Potential Impacts of Increased Thermokarst Activity on Aquatic Ecosystems in Arctic Landscapes

Recent observations suggest that thermokarst formation has increased in the area near the Toolik Lake Field Station in the foothills region of the Brooks Range on the North Slope of Arctic Alaska. This area has been the subject of continuous observation and research since the early 1970's and few thermokarsts had been observed here until the last few years. In August 2003 a thermokarst formed catastrophically on a slope in the headwaters of the Toolik River after an intense rainfall in the area. The mode of failure was unusual. The area lies in a region with silt-rich deposits which apparently also contain extensive ice wedges. Prior to the hillslope failure, a large ( ∼ 0.75 m x 2 m) tunnel formed ∼1 m below the surface, extending at least 50 to 100 m down slope. The initial failure occurred when the roof of this tunnel collapsed. Subsequently, peat and soil continued to erode from the site leading to a displacement of ∼4000 m ³ of sediment by August 2004. Macronutrients (in particular NH ₄ and PO ₄) and suspended sediments in the water draining the thermokarst have increased by 1 to 2 orders of magnitude. The impacts of this thermokarst formation on aquatic ecosystems are uncertain.

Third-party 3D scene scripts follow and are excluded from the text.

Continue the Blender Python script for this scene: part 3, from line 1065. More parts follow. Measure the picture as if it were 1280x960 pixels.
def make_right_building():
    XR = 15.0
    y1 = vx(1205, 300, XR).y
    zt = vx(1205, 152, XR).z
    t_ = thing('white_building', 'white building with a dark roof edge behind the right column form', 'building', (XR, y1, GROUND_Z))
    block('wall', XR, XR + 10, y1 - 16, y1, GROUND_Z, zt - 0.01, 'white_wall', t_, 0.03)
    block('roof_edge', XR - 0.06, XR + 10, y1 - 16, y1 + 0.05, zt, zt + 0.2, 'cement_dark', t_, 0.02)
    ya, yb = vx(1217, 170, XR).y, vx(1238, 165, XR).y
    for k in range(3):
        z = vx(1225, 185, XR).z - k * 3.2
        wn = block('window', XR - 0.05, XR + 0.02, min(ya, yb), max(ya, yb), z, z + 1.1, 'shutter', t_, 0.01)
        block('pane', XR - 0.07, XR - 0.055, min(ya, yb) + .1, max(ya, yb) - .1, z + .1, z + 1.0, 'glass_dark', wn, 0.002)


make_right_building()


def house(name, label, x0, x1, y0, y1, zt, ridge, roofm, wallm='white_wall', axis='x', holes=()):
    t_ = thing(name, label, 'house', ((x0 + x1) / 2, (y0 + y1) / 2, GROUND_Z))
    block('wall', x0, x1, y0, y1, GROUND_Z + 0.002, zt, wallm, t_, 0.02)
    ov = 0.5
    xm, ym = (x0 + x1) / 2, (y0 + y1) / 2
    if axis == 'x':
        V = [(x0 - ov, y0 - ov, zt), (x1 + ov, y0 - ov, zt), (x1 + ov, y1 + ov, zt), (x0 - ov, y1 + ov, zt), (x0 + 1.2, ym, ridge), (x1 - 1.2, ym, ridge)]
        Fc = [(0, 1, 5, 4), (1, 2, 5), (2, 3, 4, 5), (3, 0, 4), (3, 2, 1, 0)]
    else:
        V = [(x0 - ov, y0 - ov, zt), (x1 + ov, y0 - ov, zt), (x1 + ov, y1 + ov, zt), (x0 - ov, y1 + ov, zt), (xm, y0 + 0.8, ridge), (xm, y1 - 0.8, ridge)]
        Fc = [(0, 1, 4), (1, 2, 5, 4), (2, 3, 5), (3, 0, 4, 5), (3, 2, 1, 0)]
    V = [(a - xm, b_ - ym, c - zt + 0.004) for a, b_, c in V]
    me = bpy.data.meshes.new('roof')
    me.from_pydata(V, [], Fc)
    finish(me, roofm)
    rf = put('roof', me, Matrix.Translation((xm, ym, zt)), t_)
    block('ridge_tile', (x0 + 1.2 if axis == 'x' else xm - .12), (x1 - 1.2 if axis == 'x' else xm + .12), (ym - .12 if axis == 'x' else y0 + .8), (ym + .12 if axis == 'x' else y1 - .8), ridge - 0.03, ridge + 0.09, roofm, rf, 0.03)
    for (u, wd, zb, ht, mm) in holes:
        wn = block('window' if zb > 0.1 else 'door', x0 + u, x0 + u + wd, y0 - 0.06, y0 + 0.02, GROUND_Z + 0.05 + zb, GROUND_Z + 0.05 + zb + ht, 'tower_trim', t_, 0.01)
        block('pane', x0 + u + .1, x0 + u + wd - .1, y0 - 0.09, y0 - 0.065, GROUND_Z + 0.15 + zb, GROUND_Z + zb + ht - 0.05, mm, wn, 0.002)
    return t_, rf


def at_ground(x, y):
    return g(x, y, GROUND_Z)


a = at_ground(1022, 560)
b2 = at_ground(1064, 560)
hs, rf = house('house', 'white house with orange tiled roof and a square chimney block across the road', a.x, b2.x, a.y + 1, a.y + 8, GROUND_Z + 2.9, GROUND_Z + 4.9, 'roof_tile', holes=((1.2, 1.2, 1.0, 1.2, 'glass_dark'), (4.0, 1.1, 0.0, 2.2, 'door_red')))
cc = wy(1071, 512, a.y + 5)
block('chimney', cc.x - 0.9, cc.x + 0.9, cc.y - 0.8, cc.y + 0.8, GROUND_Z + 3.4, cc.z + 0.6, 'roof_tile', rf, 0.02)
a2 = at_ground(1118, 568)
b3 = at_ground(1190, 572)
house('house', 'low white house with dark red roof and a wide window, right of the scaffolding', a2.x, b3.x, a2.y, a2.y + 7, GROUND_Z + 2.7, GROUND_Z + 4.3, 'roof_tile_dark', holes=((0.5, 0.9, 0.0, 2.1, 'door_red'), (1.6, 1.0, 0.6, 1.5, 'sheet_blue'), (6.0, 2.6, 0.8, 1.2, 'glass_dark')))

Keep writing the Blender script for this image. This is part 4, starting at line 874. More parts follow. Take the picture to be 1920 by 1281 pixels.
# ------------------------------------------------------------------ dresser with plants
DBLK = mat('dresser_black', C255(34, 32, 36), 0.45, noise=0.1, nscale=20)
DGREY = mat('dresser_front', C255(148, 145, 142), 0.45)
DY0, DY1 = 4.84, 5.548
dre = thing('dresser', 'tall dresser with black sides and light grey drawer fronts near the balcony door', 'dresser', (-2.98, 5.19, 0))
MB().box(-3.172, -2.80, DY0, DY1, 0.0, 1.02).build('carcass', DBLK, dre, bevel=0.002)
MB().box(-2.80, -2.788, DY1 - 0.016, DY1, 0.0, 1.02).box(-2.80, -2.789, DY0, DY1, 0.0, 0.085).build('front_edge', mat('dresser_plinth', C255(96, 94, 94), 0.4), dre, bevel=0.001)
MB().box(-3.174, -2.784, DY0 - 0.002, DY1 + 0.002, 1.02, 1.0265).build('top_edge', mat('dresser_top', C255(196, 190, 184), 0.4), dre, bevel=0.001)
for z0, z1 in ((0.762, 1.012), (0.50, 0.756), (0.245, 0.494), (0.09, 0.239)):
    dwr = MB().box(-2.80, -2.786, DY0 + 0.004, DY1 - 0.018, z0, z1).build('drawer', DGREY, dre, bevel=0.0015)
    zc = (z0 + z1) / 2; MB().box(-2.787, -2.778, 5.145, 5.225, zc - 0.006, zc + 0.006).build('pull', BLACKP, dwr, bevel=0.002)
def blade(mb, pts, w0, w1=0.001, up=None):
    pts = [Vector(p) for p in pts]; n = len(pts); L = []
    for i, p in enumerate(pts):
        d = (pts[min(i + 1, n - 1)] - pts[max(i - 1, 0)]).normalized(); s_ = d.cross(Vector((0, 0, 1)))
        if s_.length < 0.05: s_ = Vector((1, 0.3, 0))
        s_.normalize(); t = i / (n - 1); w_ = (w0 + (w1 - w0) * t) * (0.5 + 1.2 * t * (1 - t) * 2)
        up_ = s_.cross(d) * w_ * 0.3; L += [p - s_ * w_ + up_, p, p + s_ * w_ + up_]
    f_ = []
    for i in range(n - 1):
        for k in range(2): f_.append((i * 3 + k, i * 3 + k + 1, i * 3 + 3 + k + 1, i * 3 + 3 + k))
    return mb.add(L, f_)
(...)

On the one hand, our previous research has shown that even minor increases in nutrient loading (especially PO ₄) stimulate primary and secondary production in these streams. However, the massive increase in sediment loading could smother benthic communities and negate the positive impacts of increased nutrient delivery. We have calculated that the mass of sediment mobilized by this individual failure is sufficient cover a 20 to 40 km length of the river with sediment to a thickness of 0.5 cm. During the 2004 field season we noted at least 2 new thermokarsts with failure modes similar to the one observed in 2003 along with numerous slip failures. Although the terrestrial area impacted by these thermokarsts is limited, the aquatic habitat altered by these failures is extensive. It is likely that warming in the Arctic foothills region will lead to additional and perhaps accelerated thermokarst formation which may have considerable impacts on aquatic ecosystem over wide areas and at least decadal time scales.